DVD Review: ‘Blind’

★★★★☆

Director Eskil Vogt’sBlind (2014) begins with a black screen. Then the voice of Ingrid (Ellen Dorrit Petersen) starts conjuring images. Nothing too big, but rather evocative fragments of the whole: the cracks in the bark of an oak, or the lolly-pink tongue of a German Shepherd. Ingrid, in her thirties, has lost her sight. Restricted to the austere apartment she shares with her husband, Morten (Henrik Rafaelsen), she wanders through her imagination, mining memories and spinning fictions. Her voiceover in the opening scene acts as a kind of rubric for our interpretation of what follows. As she says, “It’s not important what’s real if I can visualise it clearly.”

Ingrid starts to write, introducing us to Einar (Marius Kolbenstvedt) and Elin (Vera Vitali). Here, the liquid narrative tricks begin, reminiscent of the writer’s creative process seen in Spike Jonze’s Adaptation (2002). Initially the real and the imaginary are relatively distinct, but soon they meld together as Ingrid begins to write Morten into her stories, and Elin becomes a proxy for herself. Although much of what we see may be fantasy, the nature of these fantasies reflects her feelings. Einar himself is an inversion of Ingrid. Addicted first to pornography then voyeurism, Einar seems to be the male gaze incarnate. When it comes to the fairer sex, sight is his one and only sensory ally.
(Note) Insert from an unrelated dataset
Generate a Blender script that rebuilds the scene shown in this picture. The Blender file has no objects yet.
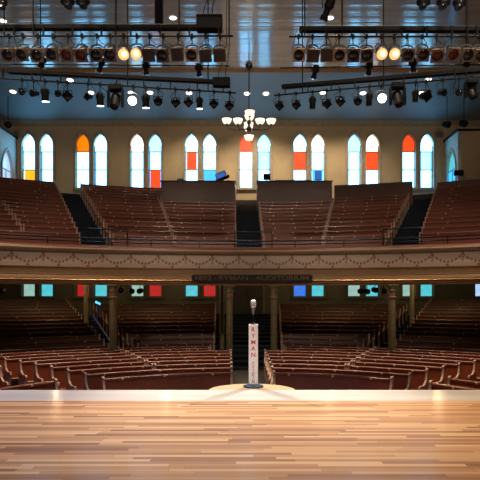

Blind immediately presents a seeming paradox: how can film, as a visual medium, convey the experience of blindness? A cool palette, drained of colour, along with carefully coordinated camerawork and sounds creates an almost synaesthetic shift, emphasising the tactile. Left alone while Morten is at work, we watch Ingrid learn to live by these new rules. The camera draws our attention to her thumb feeling the ridges in the tabletop, so as to judge distance. Searching fingers graze the coarse paper of teabags; the kettle rumbles, clicks and sighs, ready to be poured. As she cradles her mug, eyes hollow without the outward focus of attention, the creaks and rustles of the apartment hold a sinister suggestion. Alert, rigid, Ingrid often suspects Morten – or someone – is sitting there, watching her. Such are the fears and insecurities bred by blindness. Ingrid and Morten moved into the flat after she lost her sight, so she has never seen it. Although Morten assures her that the ceilings are high, she still stretches to reach them, imagining them to be only inches beyond her fingers. In bed together, his evening work emails appear to her as dirty messages to other women. Morten evades her attempts to seduce him, perhaps unable to shake the feeling he would somehow be taking advantage of her. Although Blind is an intellectual and mischievous film, misleading and beguiling the viewer, making us doubt what we see, behind this there is a profound emotional core, and a moving portrayal not just of blindness, but of losing one’s sight.